**** Task data
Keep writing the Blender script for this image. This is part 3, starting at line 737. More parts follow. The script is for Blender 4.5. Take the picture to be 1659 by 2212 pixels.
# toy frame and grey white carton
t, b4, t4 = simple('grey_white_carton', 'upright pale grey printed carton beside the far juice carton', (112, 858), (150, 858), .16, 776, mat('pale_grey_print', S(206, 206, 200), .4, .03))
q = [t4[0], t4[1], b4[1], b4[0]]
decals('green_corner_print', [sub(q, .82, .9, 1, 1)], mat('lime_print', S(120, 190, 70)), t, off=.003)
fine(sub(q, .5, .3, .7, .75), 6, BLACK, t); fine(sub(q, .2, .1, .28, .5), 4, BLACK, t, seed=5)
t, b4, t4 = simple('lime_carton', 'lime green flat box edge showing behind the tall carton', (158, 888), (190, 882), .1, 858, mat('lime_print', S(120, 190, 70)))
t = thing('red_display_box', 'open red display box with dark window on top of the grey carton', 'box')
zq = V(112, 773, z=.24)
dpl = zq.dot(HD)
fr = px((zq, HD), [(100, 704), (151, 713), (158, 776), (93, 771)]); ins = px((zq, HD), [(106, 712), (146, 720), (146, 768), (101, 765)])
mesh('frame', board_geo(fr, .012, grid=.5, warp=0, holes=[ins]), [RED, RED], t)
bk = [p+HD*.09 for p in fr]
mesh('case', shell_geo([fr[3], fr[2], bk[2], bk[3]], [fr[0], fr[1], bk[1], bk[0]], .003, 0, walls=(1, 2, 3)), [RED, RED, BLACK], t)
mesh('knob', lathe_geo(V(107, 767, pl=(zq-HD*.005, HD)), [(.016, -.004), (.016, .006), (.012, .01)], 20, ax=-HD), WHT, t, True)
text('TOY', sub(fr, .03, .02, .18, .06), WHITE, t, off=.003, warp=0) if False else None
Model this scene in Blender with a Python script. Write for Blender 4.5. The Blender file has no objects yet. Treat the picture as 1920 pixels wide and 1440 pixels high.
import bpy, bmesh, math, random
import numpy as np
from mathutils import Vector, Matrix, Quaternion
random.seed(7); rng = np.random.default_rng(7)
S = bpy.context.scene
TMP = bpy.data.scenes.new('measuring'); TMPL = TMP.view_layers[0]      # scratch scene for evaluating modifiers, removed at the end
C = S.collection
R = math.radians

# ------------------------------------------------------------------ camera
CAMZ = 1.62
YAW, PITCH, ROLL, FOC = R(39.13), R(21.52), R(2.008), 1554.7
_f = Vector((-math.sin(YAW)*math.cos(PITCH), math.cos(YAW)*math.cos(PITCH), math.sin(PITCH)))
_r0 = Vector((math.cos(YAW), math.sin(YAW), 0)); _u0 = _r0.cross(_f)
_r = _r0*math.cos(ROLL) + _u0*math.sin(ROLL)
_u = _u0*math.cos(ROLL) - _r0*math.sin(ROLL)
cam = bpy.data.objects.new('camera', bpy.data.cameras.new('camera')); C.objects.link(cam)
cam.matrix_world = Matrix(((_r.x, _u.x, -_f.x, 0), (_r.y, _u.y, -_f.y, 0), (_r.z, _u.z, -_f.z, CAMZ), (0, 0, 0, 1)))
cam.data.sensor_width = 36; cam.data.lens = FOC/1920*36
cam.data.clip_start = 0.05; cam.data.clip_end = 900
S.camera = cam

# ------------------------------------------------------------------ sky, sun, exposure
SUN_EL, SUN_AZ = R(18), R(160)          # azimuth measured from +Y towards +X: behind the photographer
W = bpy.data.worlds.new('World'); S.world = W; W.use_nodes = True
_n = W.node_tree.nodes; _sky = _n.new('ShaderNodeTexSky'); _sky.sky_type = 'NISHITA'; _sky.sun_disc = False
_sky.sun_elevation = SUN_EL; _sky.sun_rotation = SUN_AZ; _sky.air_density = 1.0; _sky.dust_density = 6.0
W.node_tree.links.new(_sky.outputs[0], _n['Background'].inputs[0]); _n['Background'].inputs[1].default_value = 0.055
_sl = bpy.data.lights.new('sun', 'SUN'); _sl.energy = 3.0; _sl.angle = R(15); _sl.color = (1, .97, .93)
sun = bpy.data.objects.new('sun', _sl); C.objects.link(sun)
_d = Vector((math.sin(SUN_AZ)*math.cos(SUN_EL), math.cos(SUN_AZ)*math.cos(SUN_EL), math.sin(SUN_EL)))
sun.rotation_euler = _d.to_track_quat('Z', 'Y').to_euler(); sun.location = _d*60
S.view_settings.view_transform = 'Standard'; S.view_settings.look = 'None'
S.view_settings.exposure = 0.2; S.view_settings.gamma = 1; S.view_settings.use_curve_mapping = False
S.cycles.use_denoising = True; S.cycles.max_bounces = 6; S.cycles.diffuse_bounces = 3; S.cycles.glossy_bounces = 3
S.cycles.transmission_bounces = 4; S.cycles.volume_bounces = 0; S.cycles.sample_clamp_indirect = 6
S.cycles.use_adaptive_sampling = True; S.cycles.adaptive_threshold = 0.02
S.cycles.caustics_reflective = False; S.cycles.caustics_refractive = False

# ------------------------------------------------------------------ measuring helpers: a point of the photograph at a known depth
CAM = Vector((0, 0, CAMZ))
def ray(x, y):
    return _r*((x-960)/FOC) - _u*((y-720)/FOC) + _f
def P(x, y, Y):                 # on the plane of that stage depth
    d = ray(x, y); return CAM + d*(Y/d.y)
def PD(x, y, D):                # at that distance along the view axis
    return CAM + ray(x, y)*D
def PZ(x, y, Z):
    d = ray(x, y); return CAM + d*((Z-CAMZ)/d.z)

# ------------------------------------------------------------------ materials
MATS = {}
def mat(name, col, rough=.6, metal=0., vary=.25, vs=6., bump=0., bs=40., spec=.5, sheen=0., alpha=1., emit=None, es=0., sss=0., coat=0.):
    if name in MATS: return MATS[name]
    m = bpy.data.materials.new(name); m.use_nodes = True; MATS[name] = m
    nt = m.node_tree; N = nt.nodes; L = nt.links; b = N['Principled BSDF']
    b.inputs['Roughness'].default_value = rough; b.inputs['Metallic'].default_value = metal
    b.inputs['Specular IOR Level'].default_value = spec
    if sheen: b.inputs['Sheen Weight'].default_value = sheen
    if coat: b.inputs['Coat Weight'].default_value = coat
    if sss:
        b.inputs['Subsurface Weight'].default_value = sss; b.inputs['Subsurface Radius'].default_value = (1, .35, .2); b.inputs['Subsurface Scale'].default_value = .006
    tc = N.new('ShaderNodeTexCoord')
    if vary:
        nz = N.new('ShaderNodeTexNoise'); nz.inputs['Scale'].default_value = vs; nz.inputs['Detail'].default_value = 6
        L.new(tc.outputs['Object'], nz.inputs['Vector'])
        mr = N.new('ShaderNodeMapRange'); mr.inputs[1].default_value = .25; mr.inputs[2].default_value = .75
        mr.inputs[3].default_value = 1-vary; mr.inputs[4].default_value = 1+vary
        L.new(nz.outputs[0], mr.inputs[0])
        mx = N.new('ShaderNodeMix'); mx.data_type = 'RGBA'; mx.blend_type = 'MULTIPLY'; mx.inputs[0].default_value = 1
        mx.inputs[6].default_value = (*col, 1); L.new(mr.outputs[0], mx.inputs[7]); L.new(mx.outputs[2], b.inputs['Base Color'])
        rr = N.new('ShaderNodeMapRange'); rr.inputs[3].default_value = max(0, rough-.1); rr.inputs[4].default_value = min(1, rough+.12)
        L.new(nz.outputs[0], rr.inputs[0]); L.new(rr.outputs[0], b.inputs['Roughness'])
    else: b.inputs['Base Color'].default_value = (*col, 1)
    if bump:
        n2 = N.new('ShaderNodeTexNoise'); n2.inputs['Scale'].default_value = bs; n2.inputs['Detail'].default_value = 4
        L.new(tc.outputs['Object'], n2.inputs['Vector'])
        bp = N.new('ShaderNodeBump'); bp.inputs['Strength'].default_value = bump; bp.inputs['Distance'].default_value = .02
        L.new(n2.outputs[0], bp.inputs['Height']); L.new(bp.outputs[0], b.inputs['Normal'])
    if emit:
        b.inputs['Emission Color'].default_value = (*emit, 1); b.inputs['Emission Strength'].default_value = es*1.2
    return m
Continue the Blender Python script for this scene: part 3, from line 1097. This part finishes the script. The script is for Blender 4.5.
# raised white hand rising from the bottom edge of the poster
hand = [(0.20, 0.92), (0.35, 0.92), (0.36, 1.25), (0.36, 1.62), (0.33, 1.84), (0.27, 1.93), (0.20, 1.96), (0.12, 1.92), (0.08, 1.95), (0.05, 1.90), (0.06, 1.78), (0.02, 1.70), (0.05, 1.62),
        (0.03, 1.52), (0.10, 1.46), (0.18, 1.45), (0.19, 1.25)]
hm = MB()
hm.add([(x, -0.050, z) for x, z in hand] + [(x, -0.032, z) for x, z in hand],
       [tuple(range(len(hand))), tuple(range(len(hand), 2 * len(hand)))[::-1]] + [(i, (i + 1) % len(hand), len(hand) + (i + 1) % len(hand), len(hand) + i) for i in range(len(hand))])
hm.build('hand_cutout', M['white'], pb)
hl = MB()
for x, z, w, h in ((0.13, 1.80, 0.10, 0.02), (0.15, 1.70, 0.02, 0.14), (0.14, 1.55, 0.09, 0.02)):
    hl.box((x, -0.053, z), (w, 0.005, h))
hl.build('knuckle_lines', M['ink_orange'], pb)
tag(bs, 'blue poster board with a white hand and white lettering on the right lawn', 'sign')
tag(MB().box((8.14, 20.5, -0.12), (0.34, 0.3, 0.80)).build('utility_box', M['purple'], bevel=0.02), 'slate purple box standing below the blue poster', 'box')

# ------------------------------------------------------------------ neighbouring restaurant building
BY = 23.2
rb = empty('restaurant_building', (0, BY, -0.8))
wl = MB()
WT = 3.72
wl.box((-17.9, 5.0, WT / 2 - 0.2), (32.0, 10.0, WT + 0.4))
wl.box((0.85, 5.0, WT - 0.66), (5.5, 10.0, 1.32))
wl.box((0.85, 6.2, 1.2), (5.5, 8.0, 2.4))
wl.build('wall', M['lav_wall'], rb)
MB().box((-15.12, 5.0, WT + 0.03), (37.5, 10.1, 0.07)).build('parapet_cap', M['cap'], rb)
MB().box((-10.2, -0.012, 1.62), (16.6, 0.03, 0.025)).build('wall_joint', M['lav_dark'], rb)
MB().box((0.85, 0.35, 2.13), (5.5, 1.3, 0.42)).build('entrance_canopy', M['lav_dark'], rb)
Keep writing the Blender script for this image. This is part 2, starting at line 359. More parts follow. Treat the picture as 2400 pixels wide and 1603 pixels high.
********
Given instruction: Say how many lines have the string "Keep" in them, offering no words beyond the number.

Written solution: 2